* _What is required_
Can you print every record below exactly as written?

* _Data entries_
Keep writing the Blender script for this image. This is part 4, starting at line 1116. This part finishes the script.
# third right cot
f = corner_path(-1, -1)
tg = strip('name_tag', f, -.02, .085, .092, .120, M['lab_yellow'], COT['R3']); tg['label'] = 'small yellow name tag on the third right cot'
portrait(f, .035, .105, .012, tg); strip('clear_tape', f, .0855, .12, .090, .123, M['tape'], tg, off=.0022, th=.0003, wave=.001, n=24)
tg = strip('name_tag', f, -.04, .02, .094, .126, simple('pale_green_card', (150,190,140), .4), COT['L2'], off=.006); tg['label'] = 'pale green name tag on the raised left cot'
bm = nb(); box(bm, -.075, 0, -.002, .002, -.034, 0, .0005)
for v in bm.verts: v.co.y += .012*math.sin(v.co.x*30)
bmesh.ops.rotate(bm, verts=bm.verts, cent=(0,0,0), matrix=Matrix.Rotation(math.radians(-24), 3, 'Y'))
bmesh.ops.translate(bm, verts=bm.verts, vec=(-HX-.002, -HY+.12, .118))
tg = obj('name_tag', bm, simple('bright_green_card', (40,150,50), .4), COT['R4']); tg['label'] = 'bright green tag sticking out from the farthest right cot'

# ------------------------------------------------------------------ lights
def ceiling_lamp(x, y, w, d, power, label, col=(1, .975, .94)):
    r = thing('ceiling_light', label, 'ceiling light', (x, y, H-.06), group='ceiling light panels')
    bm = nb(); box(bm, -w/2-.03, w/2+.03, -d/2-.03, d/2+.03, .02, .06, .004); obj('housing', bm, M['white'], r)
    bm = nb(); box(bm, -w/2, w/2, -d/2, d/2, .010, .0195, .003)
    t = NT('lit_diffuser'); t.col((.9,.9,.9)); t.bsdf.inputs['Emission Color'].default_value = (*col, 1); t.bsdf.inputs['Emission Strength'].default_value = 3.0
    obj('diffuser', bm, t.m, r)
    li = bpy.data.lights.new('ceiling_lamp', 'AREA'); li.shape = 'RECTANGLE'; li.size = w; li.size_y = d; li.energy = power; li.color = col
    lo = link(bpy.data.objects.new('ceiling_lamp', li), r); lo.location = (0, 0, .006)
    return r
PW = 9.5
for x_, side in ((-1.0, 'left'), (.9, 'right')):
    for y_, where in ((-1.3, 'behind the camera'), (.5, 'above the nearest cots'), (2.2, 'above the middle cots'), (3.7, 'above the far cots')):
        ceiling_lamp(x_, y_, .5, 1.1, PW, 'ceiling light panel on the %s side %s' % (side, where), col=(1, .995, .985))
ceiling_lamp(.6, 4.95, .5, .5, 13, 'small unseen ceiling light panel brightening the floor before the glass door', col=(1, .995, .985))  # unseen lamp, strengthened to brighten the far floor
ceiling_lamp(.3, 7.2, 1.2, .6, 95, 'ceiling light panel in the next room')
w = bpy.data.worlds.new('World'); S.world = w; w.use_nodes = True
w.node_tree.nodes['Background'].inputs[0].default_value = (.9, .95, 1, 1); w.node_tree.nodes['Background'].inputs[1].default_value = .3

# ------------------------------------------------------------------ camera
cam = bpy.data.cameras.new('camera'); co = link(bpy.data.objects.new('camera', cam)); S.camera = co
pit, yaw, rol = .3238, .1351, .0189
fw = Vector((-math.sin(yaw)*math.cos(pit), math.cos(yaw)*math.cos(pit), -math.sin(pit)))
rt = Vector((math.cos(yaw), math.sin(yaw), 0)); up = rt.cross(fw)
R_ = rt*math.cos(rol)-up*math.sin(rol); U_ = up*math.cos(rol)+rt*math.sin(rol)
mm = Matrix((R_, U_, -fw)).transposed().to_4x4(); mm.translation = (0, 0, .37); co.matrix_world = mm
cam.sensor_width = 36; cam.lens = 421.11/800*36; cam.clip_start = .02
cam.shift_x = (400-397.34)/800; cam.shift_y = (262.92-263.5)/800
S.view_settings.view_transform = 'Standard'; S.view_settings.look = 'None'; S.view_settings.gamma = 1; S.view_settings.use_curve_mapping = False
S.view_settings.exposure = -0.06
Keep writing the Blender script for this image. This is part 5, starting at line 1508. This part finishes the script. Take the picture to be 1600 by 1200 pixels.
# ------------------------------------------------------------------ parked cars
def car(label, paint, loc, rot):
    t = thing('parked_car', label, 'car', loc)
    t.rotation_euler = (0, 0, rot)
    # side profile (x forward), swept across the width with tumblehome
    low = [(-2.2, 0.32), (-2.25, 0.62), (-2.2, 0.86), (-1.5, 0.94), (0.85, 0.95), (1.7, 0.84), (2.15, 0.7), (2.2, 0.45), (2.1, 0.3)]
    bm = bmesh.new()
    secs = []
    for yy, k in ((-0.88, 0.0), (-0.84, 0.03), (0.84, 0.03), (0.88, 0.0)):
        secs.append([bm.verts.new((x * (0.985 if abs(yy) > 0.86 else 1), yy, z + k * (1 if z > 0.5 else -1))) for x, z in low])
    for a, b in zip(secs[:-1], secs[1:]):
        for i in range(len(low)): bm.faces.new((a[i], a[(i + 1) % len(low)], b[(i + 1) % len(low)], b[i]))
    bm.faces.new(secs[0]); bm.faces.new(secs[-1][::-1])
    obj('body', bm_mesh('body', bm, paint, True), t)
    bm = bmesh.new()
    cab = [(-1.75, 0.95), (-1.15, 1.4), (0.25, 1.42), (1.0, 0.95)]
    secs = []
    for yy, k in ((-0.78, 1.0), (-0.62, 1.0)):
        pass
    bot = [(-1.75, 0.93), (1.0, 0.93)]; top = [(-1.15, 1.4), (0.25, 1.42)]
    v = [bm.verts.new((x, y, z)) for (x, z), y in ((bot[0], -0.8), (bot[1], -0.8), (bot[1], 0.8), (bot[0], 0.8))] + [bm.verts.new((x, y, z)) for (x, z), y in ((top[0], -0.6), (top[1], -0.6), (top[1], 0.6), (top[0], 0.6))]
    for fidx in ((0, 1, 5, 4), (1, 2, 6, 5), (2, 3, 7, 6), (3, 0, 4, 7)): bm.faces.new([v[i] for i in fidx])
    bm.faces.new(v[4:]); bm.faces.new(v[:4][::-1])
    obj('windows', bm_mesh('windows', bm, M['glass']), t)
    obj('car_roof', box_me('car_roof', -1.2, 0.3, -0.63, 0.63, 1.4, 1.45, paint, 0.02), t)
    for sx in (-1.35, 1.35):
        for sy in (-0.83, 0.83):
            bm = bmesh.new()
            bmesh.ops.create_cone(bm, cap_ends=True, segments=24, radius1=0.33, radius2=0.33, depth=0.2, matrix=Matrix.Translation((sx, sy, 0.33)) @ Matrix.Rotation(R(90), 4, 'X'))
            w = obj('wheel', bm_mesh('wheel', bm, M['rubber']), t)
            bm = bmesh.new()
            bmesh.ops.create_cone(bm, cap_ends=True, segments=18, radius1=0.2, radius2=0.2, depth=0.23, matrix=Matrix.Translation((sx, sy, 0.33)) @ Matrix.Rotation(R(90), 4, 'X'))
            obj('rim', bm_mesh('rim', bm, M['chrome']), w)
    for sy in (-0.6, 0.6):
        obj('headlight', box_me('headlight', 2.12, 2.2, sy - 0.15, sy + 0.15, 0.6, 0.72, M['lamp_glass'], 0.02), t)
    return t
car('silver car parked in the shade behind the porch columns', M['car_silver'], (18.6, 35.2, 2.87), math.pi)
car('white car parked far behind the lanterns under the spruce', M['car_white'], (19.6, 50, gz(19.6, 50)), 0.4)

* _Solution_
Keep writing the Blender script for this image. This is part 4, starting at line 1116. This part finishes the script.
# third right cot
f = corner_path(-1, -1)
tg = strip('name_tag', f, -.02, .085, .092, .120, M['lab_yellow'], COT['R3']); tg['label'] = 'small yellow name tag on the third right cot'
portrait(f, .035, .105, .012, tg); strip('clear_tape', f, .0855, .12, .090, .123, M['tape'], tg, off=.0022, th=.0003, wave=.001, n=24)
tg = strip('name_tag', f, -.04, .02, .094, .126, simple('pale_green_card', (150,190,140), .4), COT['L2'], off=.006); tg['label'] = 'pale green name tag on the raised left cot'
bm = nb(); box(bm, -.075, 0, -.002, .002, -.034, 0, .0005)
for v in bm.verts: v.co.y += .012*math.sin(v.co.x*30)
bmesh.ops.rotate(bm, verts=bm.verts, cent=(0,0,0), matrix=Matrix.Rotation(math.radians(-24), 3, 'Y'))
bmesh.ops.translate(bm, verts=bm.verts, vec=(-HX-.002, -HY+.12, .118))
tg = obj('name_tag', bm, simple('bright_green_card', (40,150,50), .4), COT['R4']); tg['label'] = 'bright green tag sticking out from the farthest right cot'

# ------------------------------------------------------------------ lights
def ceiling_lamp(x, y, w, d, power, label, col=(1, .975, .94)):
    r = thing('ceiling_light', label, 'ceiling light', (x, y, H-.06), group='ceiling light panels')
    bm = nb(); box(bm, -w/2-.03, w/2+.03, -d/2-.03, d/2+.03, .02, .06, .004); obj('housing', bm, M['white'], r)
    bm = nb(); box(bm, -w/2, w/2, -d/2, d/2, .010, .0195, .003)
    t = NT('lit_diffuser'); t.col((.9,.9,.9)); t.bsdf.inputs['Emission Color'].default_value = (*col, 1); t.bsdf.inputs['Emission Strength'].default_value = 3.0
    obj('diffuser', bm, t.m, r)
    li = bpy.data.lights.new('ceiling_lamp', 'AREA'); li.shape = 'RECTANGLE'; li.size = w; li.size_y = d; li.energy = power; li.color = col
    lo = link(bpy.data.objects.new('ceiling_lamp', li), r); lo.location = (0, 0, .006)
    return r
PW = 9.5
for x_, side in ((-1.0, 'left'), (.9, 'right')):
    for y_, where in ((-1.3, 'behind the camera'), (.5, 'above the nearest cots'), (2.2, 'above the middle cots'), (3.7, 'above the far cots')):
        ceiling_lamp(x_, y_, .5, 1.1, PW, 'ceiling light panel on the %s side %s' % (side, where), col=(1, .995, .985))
ceiling_lamp(.6, 4.95, .5, .5, 13, 'small unseen ceiling light panel brightening the floor before the glass door', col=(1, .995, .985))  # unseen lamp, strengthened to brighten the far floor
ceiling_lamp(.3, 7.2, 1.2, .6, 95, 'ceiling light panel in the next room')
w = bpy.data.worlds.new('World'); S.world = w; w.use_nodes = True
w.node_tree.nodes['Background'].inputs[0].default_value = (.9, .95, 1, 1); w.node_tree.nodes['Background'].inputs[1].default_value = .3

# ------------------------------------------------------------------ camera
cam = bpy.data.cameras.new('camera'); co = link(bpy.data.objects.new('camera', cam)); S.camera = co
pit, yaw, rol = .3238, .1351, .0189
fw = Vector((-math.sin(yaw)*math.cos(pit), math.cos(yaw)*math.cos(pit), -math.sin(pit)))
rt = Vector((math.cos(yaw), math.sin(yaw), 0)); up = rt.cross(fw)
R_ = rt*math.cos(rol)-up*math.sin(rol); U_ = up*math.cos(rol)+rt*math.sin(rol)
mm = Matrix((R_, U_, -fw)).transposed().to_4x4(); mm.translation = (0, 0, .37); co.matrix_world = mm
cam.sensor_width = 36; cam.lens = 421.11/800*36; cam.clip_start = .02
cam.shift_x = (400-397.34)/800; cam.shift_y = (262.92-263.5)/800
S.view_settings.view_transform = 'Standard'; S.view_settings.look = 'None'; S.view_settings.gamma = 1; S.view_settings.use_curve_mapping = False
S.view_settings.exposure = -0.06
Keep writing the Blender script for this image. This is part 5, starting at line 1508. This part finishes the script. Take the picture to be 1600 by 1200 pixels.
# ------------------------------------------------------------------ parked cars
def car(label, paint, loc, rot):
    t = thing('parked_car', label, 'car', loc)
    t.rotation_euler = (0, 0, rot)
    # side profile (x forward), swept across the width with tumblehome
    low = [(-2.2, 0.32), (-2.25, 0.62), (-2.2, 0.86), (-1.5, 0.94), (0.85, 0.95), (1.7, 0.84), (2.15, 0.7), (2.2, 0.45), (2.1, 0.3)]
    bm = bmesh.new()
    secs = []
    for yy, k in ((-0.88, 0.0), (-0.84, 0.03), (0.84, 0.03), (0.88, 0.0)):
        secs.append([bm.verts.new((x * (0.985 if abs(yy) > 0.86 else 1), yy, z + k * (1 if z > 0.5 else -1))) for x, z in low])
    for a, b in zip(secs[:-1], secs[1:]):
        for i in range(len(low)): bm.faces.new((a[i], a[(i + 1) % len(low)], b[(i + 1) % len(low)], b[i]))
    bm.faces.new(secs[0]); bm.faces.new(secs[-1][::-1])
    obj('body', bm_mesh('body', bm, paint, True), t)
    bm = bmesh.new()
    cab = [(-1.75, 0.95), (-1.15, 1.4), (0.25, 1.42), (1.0, 0.95)]
    secs = []
    for yy, k in ((-0.78, 1.0), (-0.62, 1.0)):
        pass
    bot = [(-1.75, 0.93), (1.0, 0.93)]; top = [(-1.15, 1.4), (0.25, 1.42)]
    v = [bm.verts.new((x, y, z)) for (x, z), y in ((bot[0], -0.8), (bot[1], -0.8), (bot[1], 0.8), (bot[0], 0.8))] + [bm.verts.new((x, y, z)) for (x, z), y in ((top[0], -0.6), (top[1], -0.6), (top[1], 0.6), (top[0], 0.6))]
    for fidx in ((0, 1, 5, 4), (1, 2, 6, 5), (2, 3, 7, 6), (3, 0, 4, 7)): bm.faces.new([v[i] for i in fidx])
    bm.faces.new(v[4:]); bm.faces.new(v[:4][::-1])
    obj('windows', bm_mesh('windows', bm, M['glass']), t)
    obj('car_roof', box_me('car_roof', -1.2, 0.3, -0.63, 0.63, 1.4, 1.45, paint, 0.02), t)
    for sx in (-1.35, 1.35):
        for sy in (-0.83, 0.83):
            bm = bmesh.new()
            bmesh.ops.create_cone(bm, cap_ends=True, segments=24, radius1=0.33, radius2=0.33, depth=0.2, matrix=Matrix.Translation((sx, sy, 0.33)) @ Matrix.Rotation(R(90), 4, 'X'))
            w = obj('wheel', bm_mesh('wheel', bm, M['rubber']), t)
            bm = bmesh.new()
            bmesh.ops.create_cone(bm, cap_ends=True, segments=18, radius1=0.2, radius2=0.2, depth=0.23, matrix=Matrix.Translation((sx, sy, 0.33)) @ Matrix.Rotation(R(90), 4, 'X'))
            obj('rim', bm_mesh('rim', bm, M['chrome']), w)
    for sy in (-0.6, 0.6):
        obj('headlight', box_me('headlight', 2.12, 2.2, sy - 0.15, sy + 0.15, 0.6, 0.72, M['lamp_glass'], 0.02), t)
    return t
car('silver car parked in the shade behind the porch columns', M['car_silver'], (18.6, 35.2, 2.87), math.pi)
car('white car parked far behind the lanterns under the spruce', M['car_white'], (19.6, 50, gz(19.6, 50)), 0.4)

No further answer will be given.